Employment and Lands Court judge Oguttu Mboya ordered Murkomen to appear in court on September 20 to explain why the orders issued by the court to the Jubilee administration have not been implemented to date.

In the meantime, the court has ordered the CS to ensure there is compliance with orders to build the facilities.

Justice Mboya issued the summons after finding an affidavit filed by his Principal Secretary, Joseph Mbugua, detailing the progress so far achieved to be unsatisfactory.

The government has been accused of failing to obey the orders issued in a case filed by lawyer Adrian Kamotho in 2017.

 Kamotho filed the suit against the Council of Governors, Kenya National Highways Authority (KeNHA), Kenya Rural Roads Authority (KERRA) and Kenya Urban Roads Authority (KURA).

Justice Kossy Bor in 2020 issued the orders requiring the government to build or facilitate the building of toilets on all highways.

Kamotho had urged the court to compel the State to comply with the orders within 60 days but the judge noted that the request was impracticable bearing in mind the budgetary implications of formulating and implementing the policy.

In her decision, Justice Bor directed the Council of Governors to constitute a committee under Section 20 of the Intergovernmental Relations Act which will liaise with KERRA and KURA through the Transport ministry in the formulation and implementation of the policy for the provision of toilets and other sanitation facilities on the Kenyan road network.

Healthy environment

She further said the Cabinet Secretary in charge of Transport should constitute and chair the Working Group, which will include representatives of all the 12 government agencies, to formulate the policy for the provision of toilets and other sanitation facilities on the country’s road network to give effect to the right to a clean and healthy environment on the roads.

“The national transport policy should incorporate toilets and other sanitation facilities as part of the roadside developments in the road designs for existing and new roads; and designate a sufficient number of such facilities on road stops on the national and international trunk roads,” the Judge in 2020 stated.

The policy, she added, should take into account the need to have the toilets and other sanitation facilities maintained properly by the county governments once constructed.

But in an affidavit filed in court on March 16, 2023 by PS Mbugua says the CS in compliance with the court order dated January 16, 2020 constituted a working group consisting of officials from 12 agencies.

Government approvals

He adds that the Ministry of Transport and Roads has since started implementation of the orders as it has put in place the integrated national transport policy 2012 to develop, operate and maintain an efficient cost effective, safe, secure and integrated transport system that links the transport policy with other sectoral policies.

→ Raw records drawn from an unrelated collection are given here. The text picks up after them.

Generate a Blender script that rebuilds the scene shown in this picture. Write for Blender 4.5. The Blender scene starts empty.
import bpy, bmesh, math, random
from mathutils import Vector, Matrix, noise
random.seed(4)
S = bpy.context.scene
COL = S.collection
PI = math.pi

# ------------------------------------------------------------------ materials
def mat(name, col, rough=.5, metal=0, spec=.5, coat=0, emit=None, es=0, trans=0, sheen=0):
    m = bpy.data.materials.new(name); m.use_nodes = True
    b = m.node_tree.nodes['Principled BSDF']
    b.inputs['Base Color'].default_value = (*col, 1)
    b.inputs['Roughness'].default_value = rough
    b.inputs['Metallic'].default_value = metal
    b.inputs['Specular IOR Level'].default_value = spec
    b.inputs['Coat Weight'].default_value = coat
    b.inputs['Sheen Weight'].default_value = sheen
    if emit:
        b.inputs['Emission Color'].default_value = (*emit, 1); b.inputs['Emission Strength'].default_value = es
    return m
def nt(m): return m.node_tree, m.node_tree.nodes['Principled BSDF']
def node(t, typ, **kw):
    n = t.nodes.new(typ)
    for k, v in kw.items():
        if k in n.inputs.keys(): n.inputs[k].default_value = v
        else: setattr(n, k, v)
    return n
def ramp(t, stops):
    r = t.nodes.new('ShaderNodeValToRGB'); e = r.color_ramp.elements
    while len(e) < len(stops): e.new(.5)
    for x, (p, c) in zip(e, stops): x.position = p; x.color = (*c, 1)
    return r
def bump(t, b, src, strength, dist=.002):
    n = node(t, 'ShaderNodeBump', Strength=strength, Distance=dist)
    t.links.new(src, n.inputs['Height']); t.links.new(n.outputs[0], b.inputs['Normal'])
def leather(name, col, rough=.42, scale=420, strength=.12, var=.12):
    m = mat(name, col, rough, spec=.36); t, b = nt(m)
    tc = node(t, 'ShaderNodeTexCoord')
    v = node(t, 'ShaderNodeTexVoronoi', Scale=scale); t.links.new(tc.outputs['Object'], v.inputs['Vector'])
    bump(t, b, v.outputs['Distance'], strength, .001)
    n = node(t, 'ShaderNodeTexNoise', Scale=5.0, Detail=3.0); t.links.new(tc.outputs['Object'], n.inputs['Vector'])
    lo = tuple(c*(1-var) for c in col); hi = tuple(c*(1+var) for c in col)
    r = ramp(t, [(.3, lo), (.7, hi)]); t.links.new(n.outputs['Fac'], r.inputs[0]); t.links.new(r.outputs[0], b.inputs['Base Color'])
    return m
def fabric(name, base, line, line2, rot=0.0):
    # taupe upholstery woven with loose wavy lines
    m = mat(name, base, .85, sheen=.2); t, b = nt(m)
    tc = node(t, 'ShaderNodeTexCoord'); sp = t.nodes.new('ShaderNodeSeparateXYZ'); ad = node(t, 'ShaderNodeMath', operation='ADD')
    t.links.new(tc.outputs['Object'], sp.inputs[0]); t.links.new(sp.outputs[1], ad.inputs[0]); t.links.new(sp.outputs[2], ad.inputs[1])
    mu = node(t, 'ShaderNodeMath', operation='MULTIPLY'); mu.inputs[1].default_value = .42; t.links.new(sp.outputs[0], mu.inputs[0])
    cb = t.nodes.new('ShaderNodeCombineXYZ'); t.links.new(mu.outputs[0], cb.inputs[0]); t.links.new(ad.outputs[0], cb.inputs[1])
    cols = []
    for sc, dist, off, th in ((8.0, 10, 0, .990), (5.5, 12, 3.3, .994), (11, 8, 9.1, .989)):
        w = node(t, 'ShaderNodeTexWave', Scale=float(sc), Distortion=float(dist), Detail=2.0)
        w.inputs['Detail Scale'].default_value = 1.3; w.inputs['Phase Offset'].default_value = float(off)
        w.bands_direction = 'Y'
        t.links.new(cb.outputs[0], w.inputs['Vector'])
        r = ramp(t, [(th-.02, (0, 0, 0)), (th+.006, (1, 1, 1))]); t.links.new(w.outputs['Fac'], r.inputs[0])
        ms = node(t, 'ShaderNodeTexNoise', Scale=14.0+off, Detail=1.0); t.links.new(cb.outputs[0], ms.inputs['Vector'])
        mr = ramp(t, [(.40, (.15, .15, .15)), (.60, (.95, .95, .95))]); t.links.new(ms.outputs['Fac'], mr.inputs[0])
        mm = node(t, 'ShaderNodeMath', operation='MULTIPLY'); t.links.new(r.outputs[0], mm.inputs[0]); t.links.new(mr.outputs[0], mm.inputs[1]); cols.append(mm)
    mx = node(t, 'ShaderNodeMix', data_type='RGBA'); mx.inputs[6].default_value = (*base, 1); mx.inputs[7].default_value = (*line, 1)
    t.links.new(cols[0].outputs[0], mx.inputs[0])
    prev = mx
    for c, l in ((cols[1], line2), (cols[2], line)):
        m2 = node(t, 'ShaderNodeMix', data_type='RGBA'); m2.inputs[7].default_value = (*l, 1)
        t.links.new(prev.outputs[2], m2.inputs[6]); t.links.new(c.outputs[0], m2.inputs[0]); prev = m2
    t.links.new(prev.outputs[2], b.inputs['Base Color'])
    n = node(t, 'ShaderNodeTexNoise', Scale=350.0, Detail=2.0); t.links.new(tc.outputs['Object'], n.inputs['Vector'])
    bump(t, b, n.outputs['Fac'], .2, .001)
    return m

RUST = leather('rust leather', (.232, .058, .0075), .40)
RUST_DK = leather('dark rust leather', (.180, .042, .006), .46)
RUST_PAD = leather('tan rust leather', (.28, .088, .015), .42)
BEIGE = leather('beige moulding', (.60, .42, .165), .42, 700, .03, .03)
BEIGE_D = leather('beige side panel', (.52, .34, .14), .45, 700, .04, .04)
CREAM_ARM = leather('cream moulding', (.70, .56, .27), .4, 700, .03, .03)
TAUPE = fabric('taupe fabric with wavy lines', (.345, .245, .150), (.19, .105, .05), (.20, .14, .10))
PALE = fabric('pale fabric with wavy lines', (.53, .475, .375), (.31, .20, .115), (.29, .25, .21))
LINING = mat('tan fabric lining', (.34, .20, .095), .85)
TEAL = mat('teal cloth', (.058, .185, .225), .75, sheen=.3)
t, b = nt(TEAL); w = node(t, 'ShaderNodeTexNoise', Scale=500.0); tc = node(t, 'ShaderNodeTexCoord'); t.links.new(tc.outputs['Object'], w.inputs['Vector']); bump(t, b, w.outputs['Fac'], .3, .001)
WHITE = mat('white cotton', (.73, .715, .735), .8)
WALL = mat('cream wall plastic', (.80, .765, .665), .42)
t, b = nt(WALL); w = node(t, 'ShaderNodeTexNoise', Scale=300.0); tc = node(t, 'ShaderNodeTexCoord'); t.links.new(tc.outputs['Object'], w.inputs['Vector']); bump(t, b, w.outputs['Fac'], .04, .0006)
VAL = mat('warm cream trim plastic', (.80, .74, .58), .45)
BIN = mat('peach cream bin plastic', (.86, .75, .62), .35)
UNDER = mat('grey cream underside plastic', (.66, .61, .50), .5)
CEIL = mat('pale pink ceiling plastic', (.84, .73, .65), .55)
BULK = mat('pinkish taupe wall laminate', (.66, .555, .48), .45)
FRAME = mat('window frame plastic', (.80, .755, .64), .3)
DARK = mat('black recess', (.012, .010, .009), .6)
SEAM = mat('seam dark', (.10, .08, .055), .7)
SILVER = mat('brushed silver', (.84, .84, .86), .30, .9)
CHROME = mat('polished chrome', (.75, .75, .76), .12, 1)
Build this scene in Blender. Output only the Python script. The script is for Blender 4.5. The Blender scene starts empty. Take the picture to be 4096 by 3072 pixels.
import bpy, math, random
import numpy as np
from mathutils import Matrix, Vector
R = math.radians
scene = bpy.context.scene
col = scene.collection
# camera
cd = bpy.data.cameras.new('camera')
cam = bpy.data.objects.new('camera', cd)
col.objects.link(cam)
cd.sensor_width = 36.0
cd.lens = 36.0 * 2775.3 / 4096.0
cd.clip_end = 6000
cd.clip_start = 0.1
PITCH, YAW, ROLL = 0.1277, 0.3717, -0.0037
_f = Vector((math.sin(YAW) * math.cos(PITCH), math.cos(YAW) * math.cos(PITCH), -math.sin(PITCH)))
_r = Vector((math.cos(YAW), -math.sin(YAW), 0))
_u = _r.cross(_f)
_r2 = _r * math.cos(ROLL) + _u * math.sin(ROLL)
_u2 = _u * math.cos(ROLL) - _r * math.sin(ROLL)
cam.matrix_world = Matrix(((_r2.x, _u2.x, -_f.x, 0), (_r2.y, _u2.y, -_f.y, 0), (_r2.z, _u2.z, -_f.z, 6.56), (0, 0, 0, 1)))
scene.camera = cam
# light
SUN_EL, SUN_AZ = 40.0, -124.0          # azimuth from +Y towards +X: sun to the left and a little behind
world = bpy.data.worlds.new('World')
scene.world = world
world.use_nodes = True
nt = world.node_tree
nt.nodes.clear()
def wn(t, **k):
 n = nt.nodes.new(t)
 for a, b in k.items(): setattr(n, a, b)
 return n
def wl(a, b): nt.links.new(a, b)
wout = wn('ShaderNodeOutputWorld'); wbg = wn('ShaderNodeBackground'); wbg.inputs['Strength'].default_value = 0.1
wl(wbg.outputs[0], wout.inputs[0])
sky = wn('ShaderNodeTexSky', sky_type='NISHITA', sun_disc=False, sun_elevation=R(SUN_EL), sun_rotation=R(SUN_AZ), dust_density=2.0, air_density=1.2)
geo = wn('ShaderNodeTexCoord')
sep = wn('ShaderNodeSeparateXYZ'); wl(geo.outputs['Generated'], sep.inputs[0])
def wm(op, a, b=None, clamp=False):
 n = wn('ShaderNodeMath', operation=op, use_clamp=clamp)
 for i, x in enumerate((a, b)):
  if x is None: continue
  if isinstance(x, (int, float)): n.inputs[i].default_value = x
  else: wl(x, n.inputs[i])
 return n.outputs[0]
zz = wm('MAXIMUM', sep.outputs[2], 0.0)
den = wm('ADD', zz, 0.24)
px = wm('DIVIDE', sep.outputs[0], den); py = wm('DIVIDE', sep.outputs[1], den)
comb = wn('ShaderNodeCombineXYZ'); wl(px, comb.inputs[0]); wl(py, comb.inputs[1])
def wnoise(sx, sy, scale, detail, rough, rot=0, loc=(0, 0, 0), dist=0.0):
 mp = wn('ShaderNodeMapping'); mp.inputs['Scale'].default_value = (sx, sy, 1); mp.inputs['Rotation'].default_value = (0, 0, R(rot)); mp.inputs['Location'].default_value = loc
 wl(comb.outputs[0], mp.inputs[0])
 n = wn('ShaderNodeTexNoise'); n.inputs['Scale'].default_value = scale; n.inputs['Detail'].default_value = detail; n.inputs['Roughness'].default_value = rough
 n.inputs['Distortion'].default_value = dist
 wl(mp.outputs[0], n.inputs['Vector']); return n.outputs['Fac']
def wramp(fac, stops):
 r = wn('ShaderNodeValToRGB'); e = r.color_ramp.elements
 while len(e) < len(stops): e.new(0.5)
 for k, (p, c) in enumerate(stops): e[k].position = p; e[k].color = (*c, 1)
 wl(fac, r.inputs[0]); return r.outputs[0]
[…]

The document is currently providing policy guidelines on the provision of transport in Kenya.

“The ministry has been reviewing the document to address challenges and emerging issues mentioned in the case before court,” Mbugua states in his affidavit filed in court.

The PS explained to the court that the CS with the co-operation of the 12 agencies has developed draft regulations on the roadside stations dubbed “The Kenya Roads Regulations 2023” The draft regulations, he says, are currently in process of adoption. It is this affidavit that the court found to be ‘unsatisfactory’ given what was remaining was implementation of the 2020 courts final orders.

He adds that it is undergoing internal government approvals before being subjected to public participation.

In his petition, he argued that sanitation is a first generation right that citizens should not be denied, and that responding to a call of nature is an inevitable human process for which citizens have entirely no control. He averred that in places where there are public toilets in Kenya, citizens are charged a fee and those who cannot afford to pay are turned away.